Moreover, the bitter portrait of Christianity remained, with the faithful that occasionally appear throughout the show pitiable in their worship of an uncaring and sadistic deity. For all of the 14th season's flaws, God grinning and egging on Dean to kill Lucifer's son to provide a neat conclusion to His story is one of the standout moments of the series, Sam looking disgusted at his creator as he watches His bloodlust is kind of an a-ha moment, where I realized what the writers had been building all these years with the nebbish Chuck/God plotline, for what is God but the ultimate writer?

Dean's death felt poetic and actually caught me by surprise. I imagined the show would give him a big hero's send-off, killing the final Big Bad and going down in the fight. But no, instead the finale focuses on a rather run-of-the-mill hunting trip. Sam and Dean go to some desolate woodland to rescue some captured innocents from a few garden variety monsters, it all feels routine. Then Dean stumbles and is impaled by a stray metal rod. I've lost count of how many times the brothers have resurrected each other, so it felt rather powerful for Dean to tell Sam he just wanted it to be over.

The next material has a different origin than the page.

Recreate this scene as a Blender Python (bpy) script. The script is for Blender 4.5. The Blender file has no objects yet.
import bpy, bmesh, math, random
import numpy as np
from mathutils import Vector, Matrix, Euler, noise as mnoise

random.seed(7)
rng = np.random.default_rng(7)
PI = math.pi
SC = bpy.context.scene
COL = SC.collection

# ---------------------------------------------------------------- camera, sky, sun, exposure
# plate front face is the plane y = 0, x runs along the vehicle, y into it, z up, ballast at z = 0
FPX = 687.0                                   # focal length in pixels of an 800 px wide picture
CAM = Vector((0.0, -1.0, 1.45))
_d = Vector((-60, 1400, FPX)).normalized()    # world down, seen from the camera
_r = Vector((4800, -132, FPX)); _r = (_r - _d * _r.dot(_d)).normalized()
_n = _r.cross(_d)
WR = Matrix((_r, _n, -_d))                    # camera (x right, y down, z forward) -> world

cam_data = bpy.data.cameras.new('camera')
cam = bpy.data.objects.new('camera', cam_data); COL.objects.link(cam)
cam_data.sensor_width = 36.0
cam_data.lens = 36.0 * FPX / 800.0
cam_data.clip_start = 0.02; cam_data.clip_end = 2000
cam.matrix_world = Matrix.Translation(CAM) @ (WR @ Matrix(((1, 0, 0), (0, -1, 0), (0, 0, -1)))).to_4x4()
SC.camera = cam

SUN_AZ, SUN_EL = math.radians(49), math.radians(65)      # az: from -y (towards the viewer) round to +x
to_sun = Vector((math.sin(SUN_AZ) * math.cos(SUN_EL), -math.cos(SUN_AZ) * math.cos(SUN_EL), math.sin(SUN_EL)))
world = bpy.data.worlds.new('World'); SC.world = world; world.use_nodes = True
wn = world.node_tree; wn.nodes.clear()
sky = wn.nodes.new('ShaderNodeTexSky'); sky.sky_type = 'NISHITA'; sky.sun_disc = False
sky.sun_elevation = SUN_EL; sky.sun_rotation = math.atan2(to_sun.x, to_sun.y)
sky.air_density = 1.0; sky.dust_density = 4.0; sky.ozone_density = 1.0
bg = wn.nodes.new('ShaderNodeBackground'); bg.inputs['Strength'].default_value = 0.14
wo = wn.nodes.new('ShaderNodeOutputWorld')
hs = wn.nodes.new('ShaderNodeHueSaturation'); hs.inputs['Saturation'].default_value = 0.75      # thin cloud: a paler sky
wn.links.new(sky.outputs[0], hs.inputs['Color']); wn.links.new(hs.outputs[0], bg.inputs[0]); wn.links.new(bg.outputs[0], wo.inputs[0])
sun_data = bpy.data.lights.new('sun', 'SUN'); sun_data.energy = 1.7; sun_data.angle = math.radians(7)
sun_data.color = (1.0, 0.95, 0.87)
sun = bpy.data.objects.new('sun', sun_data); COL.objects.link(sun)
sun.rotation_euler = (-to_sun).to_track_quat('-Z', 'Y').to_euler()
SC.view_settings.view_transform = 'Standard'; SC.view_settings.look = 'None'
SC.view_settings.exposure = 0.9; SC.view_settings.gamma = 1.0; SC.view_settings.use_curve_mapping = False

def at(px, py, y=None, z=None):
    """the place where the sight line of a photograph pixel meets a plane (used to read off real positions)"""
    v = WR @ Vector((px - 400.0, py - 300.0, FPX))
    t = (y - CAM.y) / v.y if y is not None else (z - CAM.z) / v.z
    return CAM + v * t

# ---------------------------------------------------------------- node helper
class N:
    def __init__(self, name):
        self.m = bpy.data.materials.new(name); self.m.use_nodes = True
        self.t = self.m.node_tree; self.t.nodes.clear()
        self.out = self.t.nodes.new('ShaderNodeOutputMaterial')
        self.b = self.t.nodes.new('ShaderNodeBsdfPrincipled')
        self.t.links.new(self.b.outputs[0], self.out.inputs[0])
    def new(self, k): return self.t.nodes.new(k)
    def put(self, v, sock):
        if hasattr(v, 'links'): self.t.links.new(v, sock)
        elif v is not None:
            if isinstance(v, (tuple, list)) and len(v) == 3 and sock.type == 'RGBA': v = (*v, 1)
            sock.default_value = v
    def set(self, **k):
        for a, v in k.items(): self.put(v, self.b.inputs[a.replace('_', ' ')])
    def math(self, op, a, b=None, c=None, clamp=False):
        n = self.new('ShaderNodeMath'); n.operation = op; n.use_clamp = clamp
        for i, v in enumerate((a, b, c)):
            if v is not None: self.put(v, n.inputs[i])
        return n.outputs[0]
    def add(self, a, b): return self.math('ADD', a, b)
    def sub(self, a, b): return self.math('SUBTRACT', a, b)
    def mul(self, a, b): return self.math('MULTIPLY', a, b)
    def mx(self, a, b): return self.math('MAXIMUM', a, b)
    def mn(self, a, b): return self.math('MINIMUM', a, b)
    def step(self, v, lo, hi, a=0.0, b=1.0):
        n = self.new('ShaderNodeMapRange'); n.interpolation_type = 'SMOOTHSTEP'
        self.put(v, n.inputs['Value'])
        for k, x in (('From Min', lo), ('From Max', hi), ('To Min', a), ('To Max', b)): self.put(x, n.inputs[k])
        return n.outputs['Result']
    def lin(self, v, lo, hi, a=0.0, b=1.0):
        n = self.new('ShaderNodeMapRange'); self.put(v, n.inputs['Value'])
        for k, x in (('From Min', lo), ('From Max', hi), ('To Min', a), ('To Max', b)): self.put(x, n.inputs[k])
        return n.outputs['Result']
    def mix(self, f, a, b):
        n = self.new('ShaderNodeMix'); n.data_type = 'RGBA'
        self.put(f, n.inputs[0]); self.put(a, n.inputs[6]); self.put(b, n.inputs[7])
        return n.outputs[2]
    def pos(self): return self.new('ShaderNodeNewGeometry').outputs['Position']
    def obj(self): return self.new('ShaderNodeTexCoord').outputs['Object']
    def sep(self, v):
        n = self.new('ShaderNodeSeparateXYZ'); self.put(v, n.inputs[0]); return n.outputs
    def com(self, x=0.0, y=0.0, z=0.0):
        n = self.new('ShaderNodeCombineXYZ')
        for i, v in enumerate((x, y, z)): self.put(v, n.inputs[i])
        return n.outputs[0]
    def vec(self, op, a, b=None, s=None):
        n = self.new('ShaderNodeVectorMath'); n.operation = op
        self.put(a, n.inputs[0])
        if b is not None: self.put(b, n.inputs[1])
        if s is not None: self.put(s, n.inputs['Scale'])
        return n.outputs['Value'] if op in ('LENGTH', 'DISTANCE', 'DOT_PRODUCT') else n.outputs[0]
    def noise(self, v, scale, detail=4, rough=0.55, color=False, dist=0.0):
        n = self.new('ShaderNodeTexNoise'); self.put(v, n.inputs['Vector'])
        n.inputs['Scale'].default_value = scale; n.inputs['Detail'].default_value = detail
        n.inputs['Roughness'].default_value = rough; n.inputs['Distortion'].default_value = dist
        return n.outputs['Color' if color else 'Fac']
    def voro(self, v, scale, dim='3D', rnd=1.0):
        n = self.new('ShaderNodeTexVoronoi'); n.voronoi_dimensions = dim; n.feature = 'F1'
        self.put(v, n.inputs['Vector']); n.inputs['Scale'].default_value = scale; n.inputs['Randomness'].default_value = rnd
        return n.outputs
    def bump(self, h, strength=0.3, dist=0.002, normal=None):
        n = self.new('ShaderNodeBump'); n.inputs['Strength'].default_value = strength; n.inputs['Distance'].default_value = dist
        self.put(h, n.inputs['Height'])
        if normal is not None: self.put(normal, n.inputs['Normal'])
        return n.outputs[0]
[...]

It says a lot about this show that it can kill its characters over and over, yet make one sting after all these years.

The epilogue was too upbeat for me, with Sam and Dean reuniting in heaven. Despite the claims that heaven was "fixed," that it no longer was just reliving old memories but allowed its inhabitants to create new ones in paradise, I can't help but think back on a monologue from Dean around the series' midway point. Dean, having been sent with Sam to the real world where both inhabit their actor selves in the most meta episode of the series, opines that such a world, where no God, angels or demons exist, is what they'd been striving for all along.

But I suppose it was too much to ask that the CW's flagship show end with its characters settling into annihilation, dying off without having to suffer continued life. At the same time, it makes me respect the show's complexity. Sam and Dean's opinions on life and death evolved as the show went on, and I can imagine Dean changing his tune once God is eliminated and he's no longer a puppet in His story. Both only long for non-existence because they find their lives so painful, and for them to escape that pain in the end and settle into paradise is rather welcome when I think it over. Although I think it won't take long for the men who killed God, the devil and hundreds of other monsters to get bored.